Restoring History, Step by Step

Photo by Judy Neiswander/Boston Preservation Alliance The crumbling stone wall on Sachem Street, seen here last winter, soon will see repairs.

Fixes coming to Hill’s walls and stairs

After years of attempts and failures, the historic walls and steps of Mission Hill are finally getting a little recognition and restoration.

These low stone walls and cement steps include the Sachem Street wall, the Delle Avenue wall, the Pontiac Street wall, the Wait Street steps and the Hayden Street steps.

These walls and steps all date from the 1930s and connect the hilly landscape of Mission Hill. The steps at the end of Wait Street join it to Sachem and Iroqouis streets. Those on Hayden Street link Lawn Street to Heath Street on the Back of the Hill. The low walls provide support for the hill and clear property lines for the city.

Currently, the steps are crumbling.
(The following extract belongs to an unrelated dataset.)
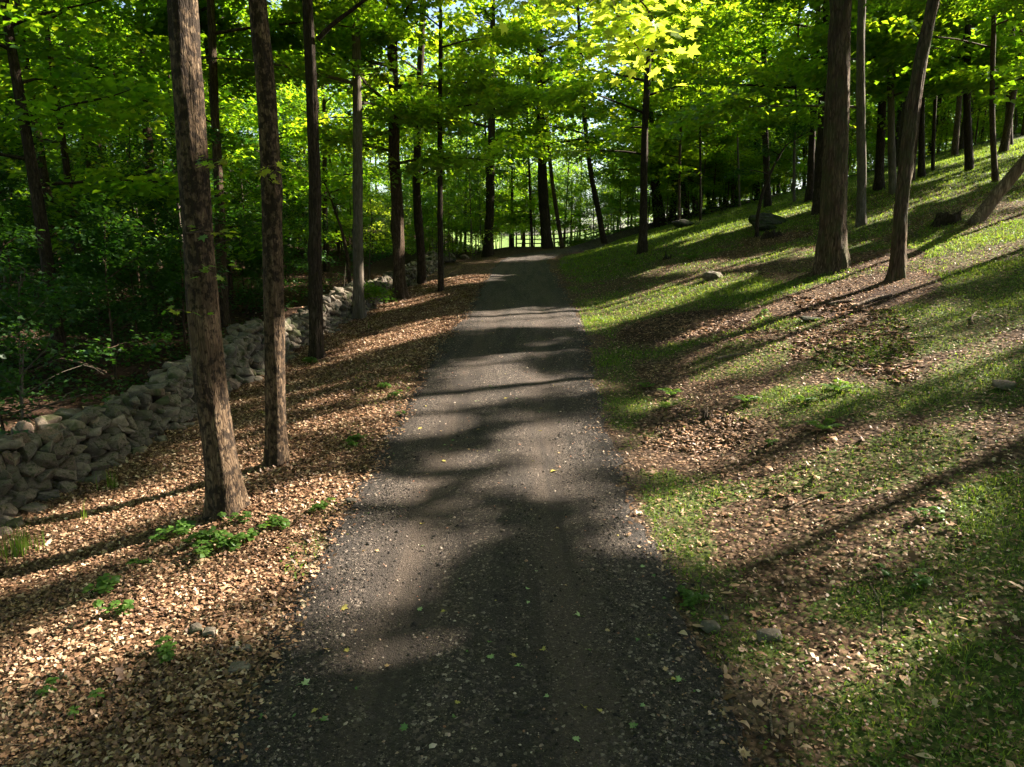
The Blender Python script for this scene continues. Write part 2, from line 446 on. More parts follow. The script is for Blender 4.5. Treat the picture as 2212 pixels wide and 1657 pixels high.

Their handrails are rusting. The walls are dropping stones and are graffittied. The Sachem Street wall was hit by a car in 2008 and is still not repaired. Water damage is further deteriorating all of these structures.

But they’re finally getting a little attention—the Sachem Street wall’s renovation is due to start “any day now,” City Councilor Mike Ross told the Gazette last week.

“Individually, none of them are highly significant, [but] as a collection, they tell a story of what was happening during the Great Depression, when they were [part of a] program trying to energize the economy, bringing jobs to the community. They help to tell that story of what was happening nation- and statewide,” said Sarah Kelly, the executive director of the Boston Preservation Alliance.

Alison Pultinas, along with other participants in the Friends of Historic Mission Hill, has been trying to restore and maintain these Work Projects Administration (WPA)-era stone walls and pedestrian steps since 2000.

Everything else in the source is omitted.